Pure speculation post incoming.
By the end of this calendar year, all the new consoles will be on the market. The 2013 holidays will see the “hardcore” gamers buy either a PS4 or XBone. True market penetration won’t really occur until the fall of 2014. It’s cyclical, happens with most any product. I would hedge my bet on a particular brand but that doesn’t really matter much for this topic.
What does matter is the cost structure of said consoles and games. Microsoft has stated that their first-party games will be $60. Sony has said the same. I’m disappointed in the former since one of the main draws is the reduction in pirating/used game sales, therefore companies should be making a lot more money. You’d think the prices would be lower. It’s a bit more expensive than today’s games and the dev costs should be lower since the architecture between PC, PS4 and XBone are near identical. Game prices are part 1 of the problem.
Free to Play (buy to play, freemium, cash stops) is a still relatively new financial model that no one really has a good grasp on. A company can get 1-2 years tops out of a cash stop before devolving into lockboxes. There comes a point where there is simply nothing left to buy and the company still needs money to operate. There are more games that fail this particular step than succeed (waiting on Marvel Heroes to discuss this point). Part 2 of the problem.
DLC is bleeding between the line between core play, additional content and value. Gone are the days of horse armor but here are the days of Protheans. While Skyrim DLC can prove to add value to the entire game, the prevelance of in-media-res DLC (like Deus Ex) is disturbing. Entire chunks of the game are missing. Part 3 of the problem.
Micro/macro-transactions have yet to find a floor or ceiling. LOTRO horses, EvE monocles, sparkle-ponies are in a class of their own. Paying for crafting material in Dead Space 3, or simply having a cash stop button on every screen, regardless of the underlying payment model, is garish. Paying for XBox Live and still getting ads is ridiculous. Part 4 of the problem.
Disconnect with the core audience. Back in the day, the core audience was 18 year olds sitting in a basement. They still exist but the core spenders are older, those with more disposable income yet conversely less time. An older person has a better understanding of value for service yet there is a growing divide between AAA developers and consumers. Ni No Kuni, Tomb Raider, BioShock and The Last of Us are supreme examples of quality and sold extremely well. Gears of War and God of War are cash grabs that are bleeding companies. Part 5 of the problem.
Independent developers are the future. It’s not a question anymore, it’s simple reality.

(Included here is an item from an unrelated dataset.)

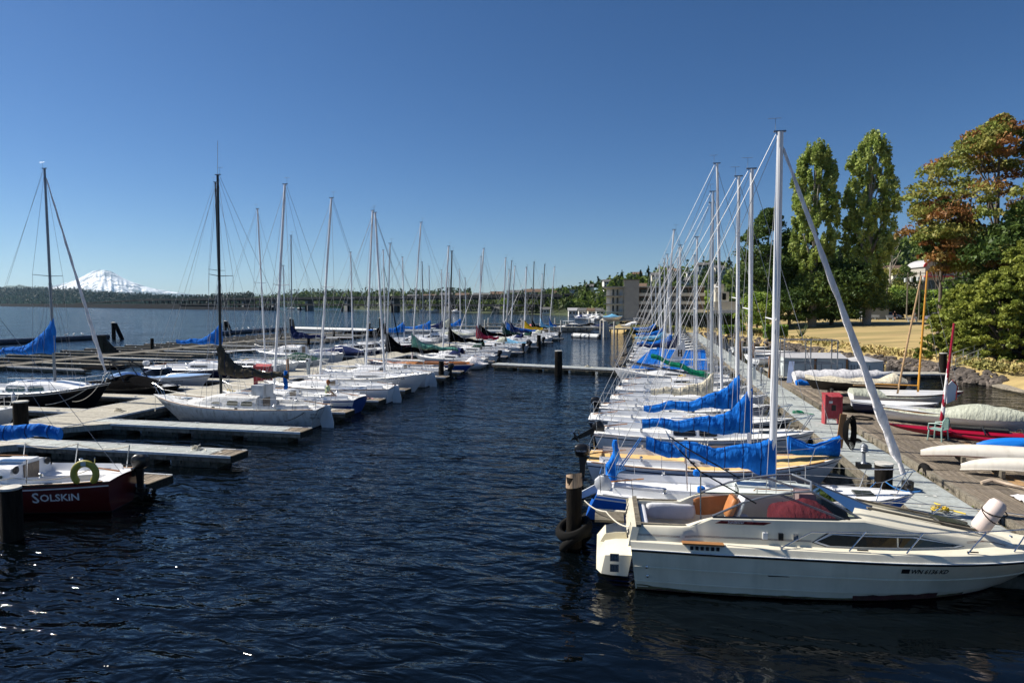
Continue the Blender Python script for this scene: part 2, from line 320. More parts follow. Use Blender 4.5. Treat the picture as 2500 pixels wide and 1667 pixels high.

They cost structures are lower, they aren’t jaded, they target their games to a specific market and have lowered expectations. The gate to entry is small (especially on PS) but the market itself is becoming saturated. This makes it hard for a new indie game to reach the spotlight, outside of word of mouth. Part 6.
A crash occurs when a bubble bursts. A bubble occurs when reality is artificially inflated up to expectations, in order to turn a profit. Gaming today seems to be heading farther and farther away from reality and more into slide decks for quarterly reports. Looking from the outside, it seems more like a head scratching exercise of “did they really think that would work?” The market is heavily saturated with the same product on every corner, with less features and more cost per iteration. There are only so many SWTORs that can launch and fail before bankrupting a company (see THQ). You can’t spend $100 million to develop a game that sells 100K copies or only provides income for 3 months.
The gaming paradigm that exists today is doomed for failure as it is simply not sustainable. There’s no one single problem to fix, it’s a plethora of systematic failures driven by a core concept – getting more money out of gamer’s pockets. We’re nearing the edge and it’s a hell of a fall on the other side.